Diab’s lawyer Haddad’s told “Daraj” that the PM is asking for compensation for the 35 years during which he worked at the university, as well as for the contract he signed that ends in 2025. She emphasized that he “demanded that this compensation be transferred to his account abroad, and this is his right, especially since the amounts he is asking for have their source outside Lebanon.” She reiterated that the person concerned has the right to transfer the amount he’s asking for to any account he has anywhere in the world. This is an odd claim, however, given that AUB’s president, Fadlo Khuri, has previously confirmed that the university’s accounts are in Lebanese banks, and not in fact outside Lebanon. Even if he indeed had the right to transfer his money abroad, how does this fact fare in the eyes of the Lebanese who have been asked to bring their dollars back into the country?

The PM’s law suit is not only blatantly shameless, but also baseless. The source explained to Daraj that AUB’s policy states that one cannot continue to hold a full-time faculty position while serving in office, but are rather given the option of unpaid leave up to one year, and could be extended to two, which Diab has not applied for, nor would serve to his benefit in his case. He was also reportedly getting paid his salary, for his job as former Vice President for the Regional External Programs (REP) and a professor at the faculty of engineering, until the Parliament gave his government the vote of confidence, although during that time he had not been performing his job at AUB. To add to this, when he was indeed still employed for AUB, he was reportedly not very good at it, underperforming and achieving bad results on his assessments.

While the American University of Beirut, the historical institution that had announced a few months prior that it was undergoing its own financial crisis and has had to fire around 25% of its employees, struggles to make ends meet, it’s former esteemed employee, now turned premier, is using his power to suck its already depleted finances dry.

“We’re a large institution, we get sued often, but he’s using his status as premier to bully us,” the source tells Daraj. “Do you think a judge would risk his job in ruling against the prime minister in this case?”

Diab, while reassuring Lebanese citizens of an efficient financial plan in the works, and placing heavy blame on Head of the Central Bank Riad Salameh for the depreciation of the Lebanese Lira, asks the Lebanese expats to “come with dollars,” all the while attempting to snatch dollars from his strained former employers, demanding them to be sent abroad, citing the economic crisis, the one he is tasked with fixing, as the reasoning behind that decision.

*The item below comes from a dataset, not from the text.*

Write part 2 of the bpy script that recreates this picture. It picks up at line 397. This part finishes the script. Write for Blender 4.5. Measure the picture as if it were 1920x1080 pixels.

To backdrop of his people’s empty fridges, dark homes, and numerous suicides on account of devastating poverty… while his people are forced into vegetarian diets, and traffic lights are replaced with men on account of electricity cuts… whilst Lebanese youth waste their days slaving at jobs they have stopped getting paid for months back, PM Hassan Diab believes he deserves to be paid his salary, in fresh money, five years in advance.

Since the Prime Minister’s office’s response to this scandal is weak and contradictory at best, instead I give you this, an excerpt from Diab’s “story” on his website, that he’s written himself:

“…One of the things that defined me is my courage and grit, my ability to take calculated risks, and my willingness to dive in the deep side of life. This attribute has enabled me to change my life and, I hope, that of those around me in a positive way.”